We need religious specialists. Many Pagans enthusiastically embody the ideal of the Renaissance Man, but none of us can be experts in history, archaeology, linguistics, theology, philosophy, ritual, music, visual arts, pastoral care, political action, and magic. There is only one Master of All Arts and it’s not you or me. But many of us have some skill in one or two of these areas, and some of us are legitimate experts in them. Let’s listen to the specialists in our wider community. We don’t have to always agree with them, but we need to carefully consider what they have to say, even when they make us uncomfortable. Especially when they make us uncomfortable.

And we need a commitment to regular spiritual practice. There is no substitute for daily meditation, prayer, offerings, and other individual practices.
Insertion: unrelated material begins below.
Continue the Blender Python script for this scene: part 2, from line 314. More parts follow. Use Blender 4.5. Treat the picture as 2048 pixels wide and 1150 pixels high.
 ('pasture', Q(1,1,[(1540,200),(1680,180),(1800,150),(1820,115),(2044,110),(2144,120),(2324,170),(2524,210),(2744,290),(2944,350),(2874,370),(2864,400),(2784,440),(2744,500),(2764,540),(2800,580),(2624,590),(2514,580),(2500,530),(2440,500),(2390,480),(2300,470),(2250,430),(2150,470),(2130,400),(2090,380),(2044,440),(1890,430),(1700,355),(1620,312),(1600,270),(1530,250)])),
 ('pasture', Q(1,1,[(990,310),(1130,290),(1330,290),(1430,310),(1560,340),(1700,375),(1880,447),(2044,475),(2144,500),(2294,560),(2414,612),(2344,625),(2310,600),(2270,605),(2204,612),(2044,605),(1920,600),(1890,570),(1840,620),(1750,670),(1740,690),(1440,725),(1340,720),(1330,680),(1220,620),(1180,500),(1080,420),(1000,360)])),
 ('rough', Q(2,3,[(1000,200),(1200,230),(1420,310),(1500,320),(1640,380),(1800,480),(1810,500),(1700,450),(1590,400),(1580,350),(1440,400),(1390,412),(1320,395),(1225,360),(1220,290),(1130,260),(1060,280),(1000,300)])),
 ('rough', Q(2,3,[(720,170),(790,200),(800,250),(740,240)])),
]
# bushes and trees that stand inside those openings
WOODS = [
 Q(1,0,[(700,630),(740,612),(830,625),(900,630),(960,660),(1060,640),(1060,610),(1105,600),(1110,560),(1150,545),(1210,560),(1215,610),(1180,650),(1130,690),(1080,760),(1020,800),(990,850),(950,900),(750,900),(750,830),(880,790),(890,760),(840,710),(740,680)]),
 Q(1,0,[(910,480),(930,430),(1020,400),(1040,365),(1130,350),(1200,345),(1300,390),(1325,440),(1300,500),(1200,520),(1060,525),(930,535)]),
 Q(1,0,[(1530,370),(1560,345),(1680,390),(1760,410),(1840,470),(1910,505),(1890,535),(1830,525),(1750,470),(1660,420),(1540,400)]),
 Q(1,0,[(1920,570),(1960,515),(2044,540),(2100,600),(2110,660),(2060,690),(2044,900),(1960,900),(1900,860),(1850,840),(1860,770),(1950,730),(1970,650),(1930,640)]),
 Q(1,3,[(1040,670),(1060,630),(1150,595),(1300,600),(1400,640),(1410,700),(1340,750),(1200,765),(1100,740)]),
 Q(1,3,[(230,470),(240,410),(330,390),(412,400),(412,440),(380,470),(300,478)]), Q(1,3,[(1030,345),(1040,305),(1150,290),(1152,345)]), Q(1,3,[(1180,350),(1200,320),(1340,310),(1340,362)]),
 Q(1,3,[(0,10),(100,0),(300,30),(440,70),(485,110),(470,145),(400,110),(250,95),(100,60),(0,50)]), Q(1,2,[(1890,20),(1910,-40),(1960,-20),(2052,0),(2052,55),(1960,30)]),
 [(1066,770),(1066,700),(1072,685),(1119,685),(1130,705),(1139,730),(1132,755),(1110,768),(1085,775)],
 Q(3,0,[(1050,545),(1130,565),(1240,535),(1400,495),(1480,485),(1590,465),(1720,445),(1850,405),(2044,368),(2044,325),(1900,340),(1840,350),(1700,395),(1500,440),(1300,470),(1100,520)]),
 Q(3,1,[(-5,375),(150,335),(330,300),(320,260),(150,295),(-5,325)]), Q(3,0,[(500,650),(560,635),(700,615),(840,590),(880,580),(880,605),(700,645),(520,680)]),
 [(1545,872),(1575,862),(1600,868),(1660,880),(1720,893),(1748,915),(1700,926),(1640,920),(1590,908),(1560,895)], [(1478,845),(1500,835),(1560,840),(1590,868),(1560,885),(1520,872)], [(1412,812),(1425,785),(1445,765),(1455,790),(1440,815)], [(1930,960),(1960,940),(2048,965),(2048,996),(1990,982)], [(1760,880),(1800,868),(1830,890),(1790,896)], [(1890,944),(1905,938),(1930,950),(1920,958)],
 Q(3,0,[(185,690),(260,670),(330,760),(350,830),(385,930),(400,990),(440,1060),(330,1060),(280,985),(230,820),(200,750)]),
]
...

There is no substitute for weekly, monthly, and seasonal celebrations, whether we observe them in local groups, virtual groups, or by ourselves.

Few of us live a monastic lifestyle – our days are busy and hectic. But that only emphasizes the need to carve out a few minutes every day to remind ourselves of who we are and what we want to be.

The mainstream world constantly bombards us with its values and priorities. Most of the time it’s trying to sell us something… and the price is often far more than money. Our Paganisms, polytheisms, witchcrafts, and other religious and spiritual traditions can help us resist the influence of the mainstream, but only if we practice mindfully and diligently, and only if we are committed to a healthy tension between the foundations of the past and the dreams of the future.